JDS Uniphase and Ericsson cause concern with earnings results
Announcing its December quarter results yesterday, JDS Uniphase added to continuing uncertainty in the fiber-optic market by stating that it was no longer sure that March would see the low point in sales. The company reported sales of $286 million for the quarter ending December 29, 2001, a sequential drop of 13% from the September quarter figure of $329 million. Compared to the year-ago period, sales fell to less than one-third of the $925 million figure recorded for the December 2000 quarter. The company s pro forma losses were $255 million, or 19 cents a share for the December 2001, compared with profits of $208 million, or 21 cents a share, in the year-ago period.
JDS Uniphase s future guidance gave cause for concern. The company repeated early estimates that sales in the current quarter (March 2002) would fall a further 10-15% from the $286 million reported in December 2001 quarter. However, the earnings release stated that "recent changes to its sales forecasts have caused the Company to be uncertain that the March quarter will represent the low point in sales for the current downturn." Previous forecasts had indicated that the June 2002 quarter would be flat, or even up slightly from the March quarter, but this no longer seems to be the case. Moreover, even when recovery does occur, it will proceed at a "modest" rate initially. Even when although it continues to believe that recovery from the low point is expected initially to be modest.
JDS Uniphase has undergone a great deal of consolidation recently and has shed over half its workforce. Annual costs have fallen by $800 million, and the company s break-even point is now pegged at quarterly sales of $350 million. Officials admitted that there could be more job cuts and plant closures to come.

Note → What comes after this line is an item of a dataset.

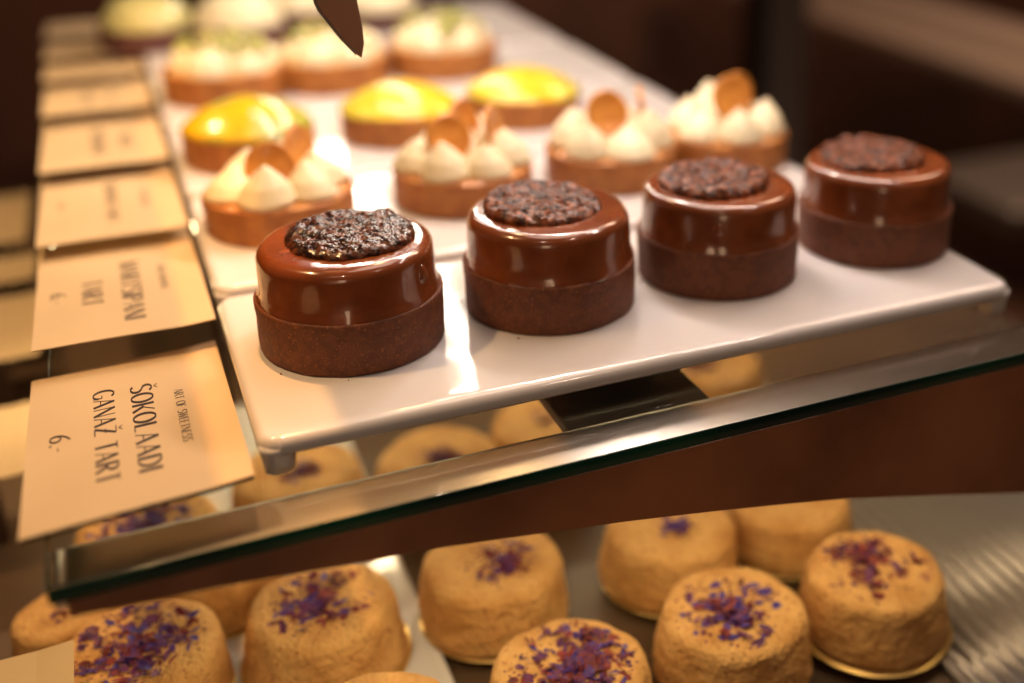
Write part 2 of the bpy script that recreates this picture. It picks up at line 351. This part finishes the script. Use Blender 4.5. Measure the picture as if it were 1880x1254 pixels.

Ericsson reports worse-than-expected loss
After encouraging news from Nokia yesterday, Ericsson reported a worse-than-expected loss for its December 2001 quarter. Although December quarter sales of $5.49 billion beat analysts estimates, the company recorded a net loss of $328 million (or 4 cents per share) while analysts had forecast a loss of $290 million. The full-year loss for 2001 was $2 billion, compared to $2 billion profit in 2000.
Ericsson forecast a loss in the first quarter of 2002, followed by improved results as the year progresses. The company estimated that total handset sales were 390 million in 2001, compared to Nokia figures of 380 million, and predicted 10% unit volume growth in 2002, driven by increased availability of replacement phones with GPRS, Bluetooth, color screens and multi-media messaging. It also estimated that the number of mobile subscribers had grown to 940-950 million by the end of 2001, and 200 million new subscribers would be added in 2002, a solid growth rate of 20-25%.